Et sinon, les acteurs principaux ? Jean-Paul Rouve est convaincant, drôle par nature. Je le découvre (je ne connais pas du tout les Robins des Bois) et apprécie son jeu décalé, surtout quand il reste minimaliste. Mélanie Doutey est atroce. Elle nous refait sa Clara Sheller, avec le côté looseuse "je me cogne dans les portes" en moins. Elle en devient une fille effroyablement antipathique, égoïste, méchante et dénuée de personnalité au point que la ressemblance avec Sophie Marceau en devient troublante.

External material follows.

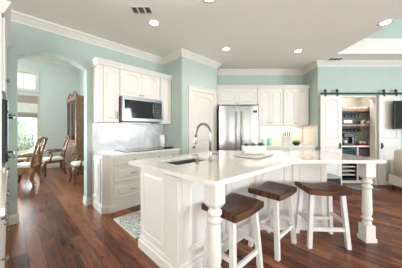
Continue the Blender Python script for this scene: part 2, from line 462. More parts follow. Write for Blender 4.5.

Je me suis malgré tout amusé pendant ce film. Jean-Paul Rouve et Kad Merad m'ont souvent fait sourire voire rire. Certains gags visuels sont réussis (l'explosion du four à micro-ondes, la crème chantilly sous les lunettes (bon ok ! présenté ainsi, ça paraît crétin mais, comme on dit, il faut le voir)), les dialogues sont dans l'ensemble assez légers et parfois très drôles ("Qu'avez-vous pensé de mon livre ? " "Eh bien ... j'ai trouvé que c'était une grosse merde") et, ici ou là, le comique de situation fonctionne à plein (la scène à New York notamment).
Donc à la fin, je n'y comprends plus rien et je ne sais plus si j'ai aimé ou pas. Je ne sais même plus si j'ai passé un bon moment à le voir. Ce soir je dors chez toi est un de ces films qu'on aime bien détester et qu'on déteste bien aimer. Un de ces films qui, par leur trivialité exaspérante, sont un peu une énigme pour moi.